Lukashenko: Belarus was one step away from losing statehood in 1990s

MINSK, 6 January (BelTA) – Belarus was one step away from losing the national statehood amid the frenzied politicization of history in the 1990s, Belarusian President Aleksandr Lukashenko said at a government session to discuss Belarus' historical policy on 6 January, BelTA has learned.

Aleksandr Lukashenko stated that some neighbors of Belarus built their own historical policy, set up institutions and programs adjusting their concept of historical events to fit very specific political goals, parties, individual politicians, and so on. "For some, as I have already said, Belarus is a launch pad for an attack on Russia. Others suffer from phantom pains and are still looking for their historical lands here. Neither the former nor the latter need sovereign Belarus and the Belarusian people," the Belarusian leader stressed.

The head of state noted that considerable funds were allocated for these purposes: "The 1990s was a time of frantic politicization of history. Everything was turned upside down. Society was split. We were one step away from the loss of national statehood."

“This was done with the help of George Soros and his followers inside the country who started publishing new textbooks on the Belarusian history. By 1994, the U.S.-led Belarusian opposition managed to rewrite a lot of history and teach it to children. We also fell for some things then. The students who were brought up on that distorted history are parents today. We see now the result of the attempts to romanticize and prioritize some certain periods in the history of the Belarusian people,” the head of state said.

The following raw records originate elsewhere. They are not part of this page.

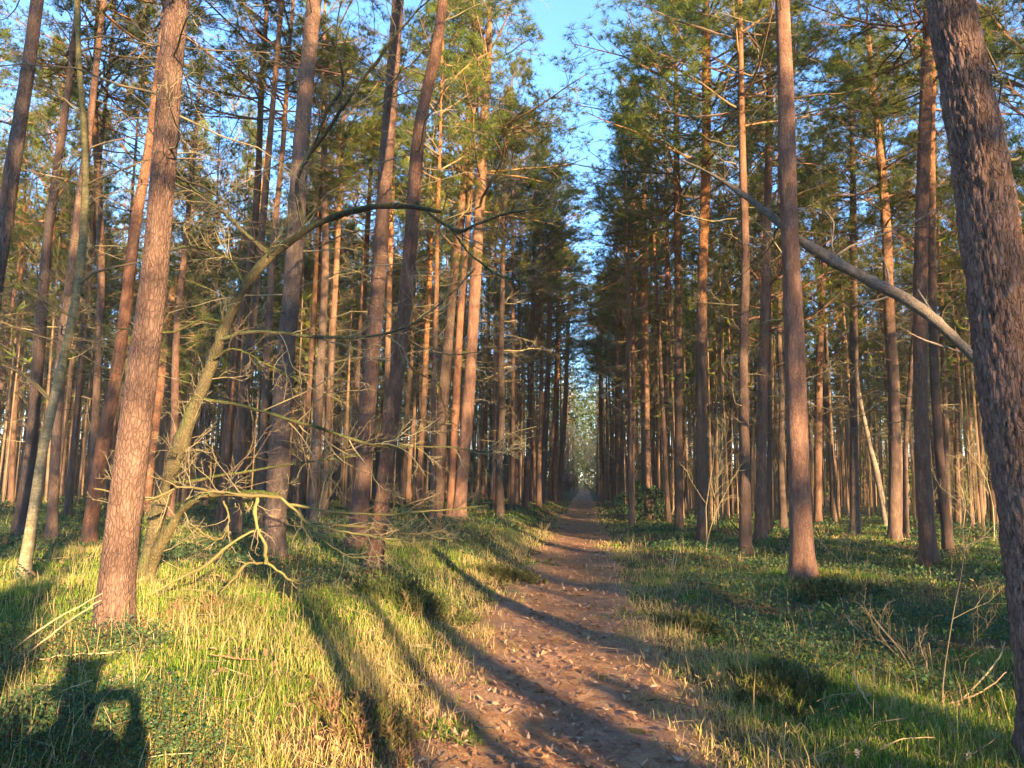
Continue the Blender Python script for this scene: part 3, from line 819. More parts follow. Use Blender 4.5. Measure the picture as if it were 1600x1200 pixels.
az = rg.uniform(0, 6.283, (nF, nt_)); rr_ = 2.3 * np.sqrt(rg.uniform(0, 1, (nF, nt_))) * np.clip(1.12 - u, 0, 1) ** 0.5 * 1.3
pos = np.stack([far[:, :1] + lean[:, :1] * u * hh[:, None] + rr_ * np.cos(az), far[:, 1:] + lean[:, 1:] * u * hh[:, None] + rr_ * np.sin(az), gz[:, None] + u * hh[:, None]], -1).reshape(-1, 3)
dirs = unit(np.stack([np.cos(az), np.sin(az), 0.4 + 0 * az], -1).reshape(-1, 3))
tn = np.clip(np.repeat(rg.normal(0.5, 0.12, nF), nt_) + rg.normal(0, 0.12, nF * nt_), 0, 0.95)
nr = len(rest)
p_r, d_r, t_r = pos[:nr * nt_], dirs[:nr * nt_], tn[:nr * nt_]
jt = rg.normal(0, 0.25, (2, nr * nt_, 3))
for q in range(2): needles(mbc, p_r + jt[q], d_r, 3, rg, 0.42, 0.055, 0.6, 1, t_r)
sel = rg.uniform(size=len(pos)) < 0.36; sel[:nr * nt_] = False; sel[-1300 * nt_:] = False
th_ = np.arange(len(pos)) >= len(pos) - 1300 * nt_; th_ &= rg.uniform(size=len(pos)) < 0.5
needles(mbc, pos[th_], dirs[th_], 3, rg, 0.42, 0.05, 0.6, 1, tn[th_])
needles(mbc, pos[sel], dirs[sel], 3, rg, 0.8, 0.12, 0.5, 1, tn[sel])
ne = 5200
ey = rg.uniform(112, 150, ne); ex = path_c(ey) + rg.normal(0, 4.2, ne); ez = rg.uniform(0.3, 17, ne)
keep_e = (np.abs(ex - path_c(ey)) > 1.6) | (ez > 3.2) | (ey > 132)
pe = np.stack([ex, ey, ez], 1)[keep_e]
pe = np.concatenate([pe + rg.normal(0, 0.5, pe.shape) for _ in range(3)])
needles(mbc, pe, unit(rg.normal(size=pe.shape) + [0, 0, 0.4]), 3, rg, 0.45, 0.05, 0.6, 1, np.clip(rg.normal(0.72, 0.15, len(pe)), 0, 1))
print('rest', nr, 'far', nF)
mb.V += mbc.V; mb.T += [t_ + mb.n for t_ in mbc.T]; mb.mt += mbc.mt; mb.tone += mbc.tone
nU = 6500
a_ = rg.uniform(-R(42), R(43), nU); d_ = np.sqrt(rg.uniform(62 ** 2, 185 ** 2, nU))
ux, uy = d_ * np.sin(a_), d_ * np.cos(a_)
ok = (np.abs(ux - path_c(uy)) > 2.6) | (uy > 130)
ux, uy = ux[ok], uy[ok]
uz = rg.uniform(0.1, 4.2, (len(ux), 8)) * np.where((uy > 128) & (np.abs(ux - path_c(uy)) < 12), 2.2, 1.0)[:, None]
up = np.stack([ux[:, None] + rg.normal(0, 0.8, uz.shape), uy[:, None] + rg.normal(0, 0.8, uz.shape), ground_h(ux, uy)[:, None] + uz], -1).reshape(-1, 3)
um = MB(); needles(um, up, unit(rg.normal(size=up.shape) + [0, 0, 0.6]), 2, rg, 0.9, 0.10, 0.5, 1, np.clip(rg.normal(0.45, 0.25, len(up)), 0, 1))
mb.V += um.V; mb.T += [t_ + mb.n + mbc.n for t_ in um.T]; mb.mt += um.mt; mb.tone += um.tone
tag(obj('distant_wood', mb.build('distant_wood', [LIMB, NEEDLE], False)), 'far wood of thin pines closing the view in the depth', kind='stuff')

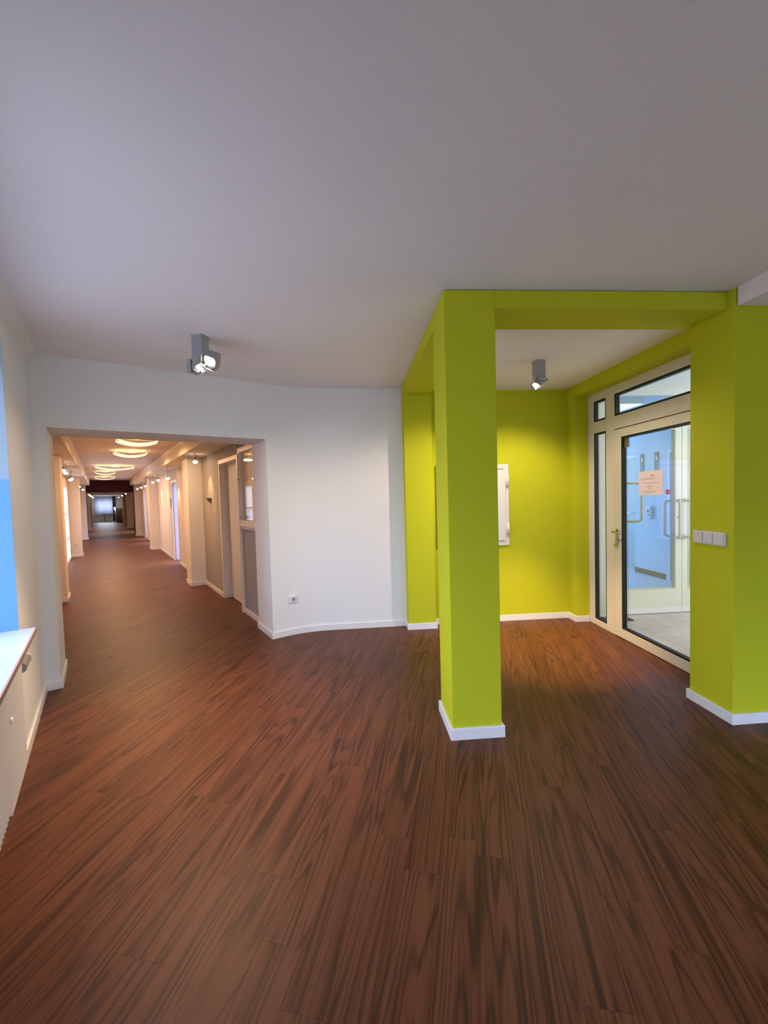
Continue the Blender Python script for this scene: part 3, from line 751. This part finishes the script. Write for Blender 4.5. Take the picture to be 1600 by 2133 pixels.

He cited an example: some young people view Napoleon, who promised to restore Rzeczpospolita, as a ‘liberator'. “It is hardly surprising because we had more portraits of Lithuanian and Polish nobles all over the country back then than the portraits, for example, of heroes of the Great Patriotic War or modern-time heroes . We reaped the fruit of such ‘patriotic' education in 2020. Every cloud has a silver lining however. Thanks to those events, now everyone knows the true story of the white-red-white flag, which was the symbol of the occupation of the native land and the betrayal of the Belarusian people during the war,” said the president.

“Many people who displayed white-red-white flag in their windows are ashamed of it today. Now they understand who the leaders of the riots were. The downside of those events is that we had to be reactive rather than proactive,” said Aleksandr Lukashenko.